By Sara Blaedel, translated by Mark Kline, Grand Central, 310 pages, $31.50

Danish author Sara Blaedel is one of the top names in Scandinavian crime fiction but, over here, she's best known for the superb book The Forgotten Girls, the fourth in the Louise Rick series. The fifth and latest, The Killing Forest, is even better than The Forgotten Girls. After an extended leave, Louise is back with the special Search Agency of the National Police Force. She's tasked with investigating the disappearance of a 15-year-old girl from the village of Hvalsoe, where, years ago, Louise's teenage boyfriend died. Louise has always wanted to investigate his death, which was tied to a strange forest cult based on old Nordic beliefs. The girl's disappearance takes her back to Hvalsoe and into her own past.

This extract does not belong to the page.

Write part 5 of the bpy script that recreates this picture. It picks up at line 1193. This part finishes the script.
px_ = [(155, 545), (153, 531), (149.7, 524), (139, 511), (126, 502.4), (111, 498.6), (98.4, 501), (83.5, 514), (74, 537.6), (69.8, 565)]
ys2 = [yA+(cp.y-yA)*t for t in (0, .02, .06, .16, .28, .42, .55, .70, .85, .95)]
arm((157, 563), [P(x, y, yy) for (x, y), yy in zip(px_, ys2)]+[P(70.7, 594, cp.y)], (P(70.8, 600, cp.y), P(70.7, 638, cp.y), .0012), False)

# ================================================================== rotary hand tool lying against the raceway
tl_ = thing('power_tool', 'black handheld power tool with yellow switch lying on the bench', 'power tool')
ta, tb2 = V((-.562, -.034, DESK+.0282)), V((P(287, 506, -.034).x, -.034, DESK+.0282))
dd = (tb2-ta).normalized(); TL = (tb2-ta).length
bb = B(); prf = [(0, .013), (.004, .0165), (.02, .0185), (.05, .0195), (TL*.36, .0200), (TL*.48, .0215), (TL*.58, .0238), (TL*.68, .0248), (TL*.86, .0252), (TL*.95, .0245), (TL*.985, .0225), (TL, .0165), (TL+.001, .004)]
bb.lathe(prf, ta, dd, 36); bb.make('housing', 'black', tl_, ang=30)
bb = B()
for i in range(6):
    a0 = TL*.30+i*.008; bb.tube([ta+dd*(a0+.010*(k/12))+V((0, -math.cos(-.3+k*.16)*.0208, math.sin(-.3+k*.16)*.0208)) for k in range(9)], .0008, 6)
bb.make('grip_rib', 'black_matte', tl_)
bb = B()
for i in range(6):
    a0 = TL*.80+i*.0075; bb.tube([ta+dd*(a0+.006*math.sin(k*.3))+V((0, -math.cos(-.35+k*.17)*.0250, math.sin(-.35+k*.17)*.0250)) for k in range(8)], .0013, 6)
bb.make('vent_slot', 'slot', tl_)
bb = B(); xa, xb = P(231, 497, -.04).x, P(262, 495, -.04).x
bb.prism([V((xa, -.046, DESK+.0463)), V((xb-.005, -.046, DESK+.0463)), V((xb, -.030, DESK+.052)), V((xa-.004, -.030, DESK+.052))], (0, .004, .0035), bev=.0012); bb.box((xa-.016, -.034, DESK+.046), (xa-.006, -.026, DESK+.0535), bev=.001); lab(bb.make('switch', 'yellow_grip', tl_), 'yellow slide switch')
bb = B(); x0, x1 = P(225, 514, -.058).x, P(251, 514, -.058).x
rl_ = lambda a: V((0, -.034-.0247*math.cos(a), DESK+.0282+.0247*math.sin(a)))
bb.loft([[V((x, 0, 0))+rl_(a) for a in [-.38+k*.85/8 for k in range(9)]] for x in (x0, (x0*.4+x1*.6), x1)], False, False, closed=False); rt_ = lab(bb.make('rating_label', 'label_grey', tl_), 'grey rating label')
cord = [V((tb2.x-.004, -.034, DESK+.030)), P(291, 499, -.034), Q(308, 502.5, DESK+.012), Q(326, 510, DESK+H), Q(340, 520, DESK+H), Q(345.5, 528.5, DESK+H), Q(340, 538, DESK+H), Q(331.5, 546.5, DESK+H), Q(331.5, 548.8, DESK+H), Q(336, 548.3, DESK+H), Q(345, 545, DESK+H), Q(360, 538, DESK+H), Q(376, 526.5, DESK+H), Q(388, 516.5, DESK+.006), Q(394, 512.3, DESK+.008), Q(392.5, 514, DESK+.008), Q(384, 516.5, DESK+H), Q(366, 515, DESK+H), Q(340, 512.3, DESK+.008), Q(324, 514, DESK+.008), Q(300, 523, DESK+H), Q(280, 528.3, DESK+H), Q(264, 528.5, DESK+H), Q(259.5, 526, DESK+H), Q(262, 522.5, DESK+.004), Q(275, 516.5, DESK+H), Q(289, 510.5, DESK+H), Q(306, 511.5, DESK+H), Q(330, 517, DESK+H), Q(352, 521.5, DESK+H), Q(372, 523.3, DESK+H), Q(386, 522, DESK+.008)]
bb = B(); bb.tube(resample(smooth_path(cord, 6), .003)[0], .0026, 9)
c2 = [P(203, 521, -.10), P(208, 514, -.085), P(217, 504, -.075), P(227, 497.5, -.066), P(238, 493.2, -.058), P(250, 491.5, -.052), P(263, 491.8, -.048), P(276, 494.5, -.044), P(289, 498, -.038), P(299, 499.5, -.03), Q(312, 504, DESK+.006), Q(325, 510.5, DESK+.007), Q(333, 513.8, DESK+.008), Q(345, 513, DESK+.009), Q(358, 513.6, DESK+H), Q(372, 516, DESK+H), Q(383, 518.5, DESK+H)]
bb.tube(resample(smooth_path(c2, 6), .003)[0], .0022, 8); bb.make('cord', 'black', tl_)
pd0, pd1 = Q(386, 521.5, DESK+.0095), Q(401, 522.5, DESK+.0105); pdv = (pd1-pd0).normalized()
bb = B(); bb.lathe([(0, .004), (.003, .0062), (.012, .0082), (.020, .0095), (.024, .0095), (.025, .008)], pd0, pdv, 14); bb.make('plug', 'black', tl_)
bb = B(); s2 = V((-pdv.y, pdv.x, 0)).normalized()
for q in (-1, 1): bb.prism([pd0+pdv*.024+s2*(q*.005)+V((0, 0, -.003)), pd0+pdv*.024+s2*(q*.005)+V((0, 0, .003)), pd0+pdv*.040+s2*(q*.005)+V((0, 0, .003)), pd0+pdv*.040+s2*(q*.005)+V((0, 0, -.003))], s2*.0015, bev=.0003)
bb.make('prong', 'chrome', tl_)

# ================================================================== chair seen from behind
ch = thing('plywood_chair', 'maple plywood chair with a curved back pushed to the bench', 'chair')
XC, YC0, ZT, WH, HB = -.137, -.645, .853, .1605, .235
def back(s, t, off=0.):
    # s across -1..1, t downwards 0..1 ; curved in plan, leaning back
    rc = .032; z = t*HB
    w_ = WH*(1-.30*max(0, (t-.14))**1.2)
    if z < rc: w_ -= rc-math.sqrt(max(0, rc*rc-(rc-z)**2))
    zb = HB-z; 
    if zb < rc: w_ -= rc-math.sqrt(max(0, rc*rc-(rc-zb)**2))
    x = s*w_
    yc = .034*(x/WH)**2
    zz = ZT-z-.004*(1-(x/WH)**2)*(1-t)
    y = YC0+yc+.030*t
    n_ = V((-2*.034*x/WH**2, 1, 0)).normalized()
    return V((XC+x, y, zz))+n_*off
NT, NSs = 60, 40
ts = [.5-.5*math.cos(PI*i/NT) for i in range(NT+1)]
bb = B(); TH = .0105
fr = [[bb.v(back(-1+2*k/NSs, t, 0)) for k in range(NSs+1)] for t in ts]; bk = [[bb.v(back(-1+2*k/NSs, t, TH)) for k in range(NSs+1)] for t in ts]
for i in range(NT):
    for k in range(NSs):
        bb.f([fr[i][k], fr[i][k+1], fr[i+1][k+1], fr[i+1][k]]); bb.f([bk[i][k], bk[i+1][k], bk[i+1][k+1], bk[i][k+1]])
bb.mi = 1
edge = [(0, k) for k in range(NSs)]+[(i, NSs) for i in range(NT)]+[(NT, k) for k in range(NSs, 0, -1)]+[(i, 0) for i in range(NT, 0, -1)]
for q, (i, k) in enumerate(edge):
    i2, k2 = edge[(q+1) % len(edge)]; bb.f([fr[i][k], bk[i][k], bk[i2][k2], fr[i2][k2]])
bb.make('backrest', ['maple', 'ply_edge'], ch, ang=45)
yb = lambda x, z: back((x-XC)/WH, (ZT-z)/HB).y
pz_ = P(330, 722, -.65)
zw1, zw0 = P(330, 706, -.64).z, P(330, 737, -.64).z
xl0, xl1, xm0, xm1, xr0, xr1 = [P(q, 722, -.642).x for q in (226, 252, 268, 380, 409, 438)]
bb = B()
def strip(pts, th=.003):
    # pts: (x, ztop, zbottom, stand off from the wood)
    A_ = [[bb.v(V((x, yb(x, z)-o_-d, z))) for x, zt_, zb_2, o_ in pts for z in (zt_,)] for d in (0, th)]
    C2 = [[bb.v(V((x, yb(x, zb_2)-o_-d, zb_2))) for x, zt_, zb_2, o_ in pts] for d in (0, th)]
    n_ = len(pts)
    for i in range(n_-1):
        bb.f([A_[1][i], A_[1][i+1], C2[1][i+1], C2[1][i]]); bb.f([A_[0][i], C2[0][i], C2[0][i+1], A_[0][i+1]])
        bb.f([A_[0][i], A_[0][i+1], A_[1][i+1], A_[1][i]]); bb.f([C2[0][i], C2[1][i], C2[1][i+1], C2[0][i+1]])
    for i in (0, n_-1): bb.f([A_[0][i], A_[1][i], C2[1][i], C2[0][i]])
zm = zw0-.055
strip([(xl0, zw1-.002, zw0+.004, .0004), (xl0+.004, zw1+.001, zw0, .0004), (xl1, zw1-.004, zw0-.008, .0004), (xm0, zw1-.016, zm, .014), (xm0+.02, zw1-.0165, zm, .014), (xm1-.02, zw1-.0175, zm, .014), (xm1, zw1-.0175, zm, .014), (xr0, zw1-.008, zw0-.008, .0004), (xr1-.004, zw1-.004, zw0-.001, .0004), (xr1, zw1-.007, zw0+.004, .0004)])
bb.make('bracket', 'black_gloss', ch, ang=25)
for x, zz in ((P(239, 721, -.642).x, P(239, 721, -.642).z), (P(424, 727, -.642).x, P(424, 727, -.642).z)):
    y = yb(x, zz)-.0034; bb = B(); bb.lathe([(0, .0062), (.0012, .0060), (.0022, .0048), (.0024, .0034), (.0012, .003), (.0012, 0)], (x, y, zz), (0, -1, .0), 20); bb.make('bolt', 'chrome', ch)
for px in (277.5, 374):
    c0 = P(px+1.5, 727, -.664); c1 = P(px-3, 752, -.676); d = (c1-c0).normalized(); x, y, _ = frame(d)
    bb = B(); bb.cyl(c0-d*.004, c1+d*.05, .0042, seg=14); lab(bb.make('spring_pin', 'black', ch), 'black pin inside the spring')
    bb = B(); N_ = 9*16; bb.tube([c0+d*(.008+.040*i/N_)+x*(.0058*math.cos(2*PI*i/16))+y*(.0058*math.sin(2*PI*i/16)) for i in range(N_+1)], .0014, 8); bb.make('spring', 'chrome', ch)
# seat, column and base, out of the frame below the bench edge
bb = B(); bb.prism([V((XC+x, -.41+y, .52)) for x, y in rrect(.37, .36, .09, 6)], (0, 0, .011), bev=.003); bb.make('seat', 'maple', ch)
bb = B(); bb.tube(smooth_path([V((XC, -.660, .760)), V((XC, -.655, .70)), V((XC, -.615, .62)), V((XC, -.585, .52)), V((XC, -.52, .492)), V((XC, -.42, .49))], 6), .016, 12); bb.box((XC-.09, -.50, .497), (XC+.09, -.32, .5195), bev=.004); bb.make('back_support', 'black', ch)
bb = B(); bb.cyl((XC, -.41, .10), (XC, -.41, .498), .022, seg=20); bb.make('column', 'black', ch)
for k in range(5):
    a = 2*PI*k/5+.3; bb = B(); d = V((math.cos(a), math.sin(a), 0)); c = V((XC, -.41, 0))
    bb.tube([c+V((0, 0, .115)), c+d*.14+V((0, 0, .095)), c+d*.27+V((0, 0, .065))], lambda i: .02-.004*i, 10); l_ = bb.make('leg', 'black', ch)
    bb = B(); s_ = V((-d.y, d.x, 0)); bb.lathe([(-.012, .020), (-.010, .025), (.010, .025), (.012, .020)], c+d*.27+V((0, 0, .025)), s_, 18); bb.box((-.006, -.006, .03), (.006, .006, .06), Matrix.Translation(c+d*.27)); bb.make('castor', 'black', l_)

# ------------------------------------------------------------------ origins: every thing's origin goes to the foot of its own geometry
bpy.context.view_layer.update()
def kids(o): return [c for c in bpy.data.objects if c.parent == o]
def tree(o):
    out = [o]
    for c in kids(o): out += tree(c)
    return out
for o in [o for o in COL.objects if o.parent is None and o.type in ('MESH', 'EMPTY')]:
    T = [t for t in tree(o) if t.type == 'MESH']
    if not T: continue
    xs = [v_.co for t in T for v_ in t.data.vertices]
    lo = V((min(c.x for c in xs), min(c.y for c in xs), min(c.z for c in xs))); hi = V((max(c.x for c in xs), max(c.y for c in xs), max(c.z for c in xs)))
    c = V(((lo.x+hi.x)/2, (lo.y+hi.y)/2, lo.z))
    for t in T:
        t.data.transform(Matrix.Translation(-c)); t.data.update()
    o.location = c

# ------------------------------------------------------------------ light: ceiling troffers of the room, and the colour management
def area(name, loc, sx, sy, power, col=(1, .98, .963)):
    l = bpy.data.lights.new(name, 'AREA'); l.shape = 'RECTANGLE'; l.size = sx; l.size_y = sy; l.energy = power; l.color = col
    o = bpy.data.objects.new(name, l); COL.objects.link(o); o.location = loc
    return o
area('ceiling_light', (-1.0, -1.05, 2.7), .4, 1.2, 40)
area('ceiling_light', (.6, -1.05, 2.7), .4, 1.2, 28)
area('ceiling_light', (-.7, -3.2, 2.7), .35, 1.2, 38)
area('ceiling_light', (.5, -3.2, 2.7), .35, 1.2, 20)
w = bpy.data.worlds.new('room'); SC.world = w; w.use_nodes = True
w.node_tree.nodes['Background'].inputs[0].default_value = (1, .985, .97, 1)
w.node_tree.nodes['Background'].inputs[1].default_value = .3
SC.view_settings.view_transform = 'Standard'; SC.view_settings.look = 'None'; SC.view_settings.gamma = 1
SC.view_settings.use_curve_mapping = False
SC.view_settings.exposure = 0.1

This is a complex story that covers a lot of ground in a very small space. Blaedel knows her Norse legends and she weaves a great plot drawn from Danish history and lore. If you haven't read The Forgotten Girls, you'll want to read it, too.

Blood, Salt, Water

By Denise Mina, HarperCollins Canada, 304 pages, $33.99

Only Denise Mina can turn a stone-cold killer into an appealing and sympathetic character. That's what she does here with Iain Fraser, a recently released convict who has settled in a picturesque and fictional Scottish village called Helensburgh. He's riddled with guilt over his actions, but he had his orders from the local chief gangster: Kill the woman or be killed himself. Meanwhile, in Glasgow, DI Alex Morrow is shadowing a woman named Roxanna Fuentecilla, who they think is involved in money-laundering and drug-smuggling. When Fuentecilla disappears, leaving behind two children who obviously know far more than they will tell the police, Morrow is on the trail. This novel, like Mina's others, has a well-developed plot and great characters. The story takes place in the run-up to the vote for Scottish independence, and Helensburgh, a cozy enclave of rich people, is beautifully drawn.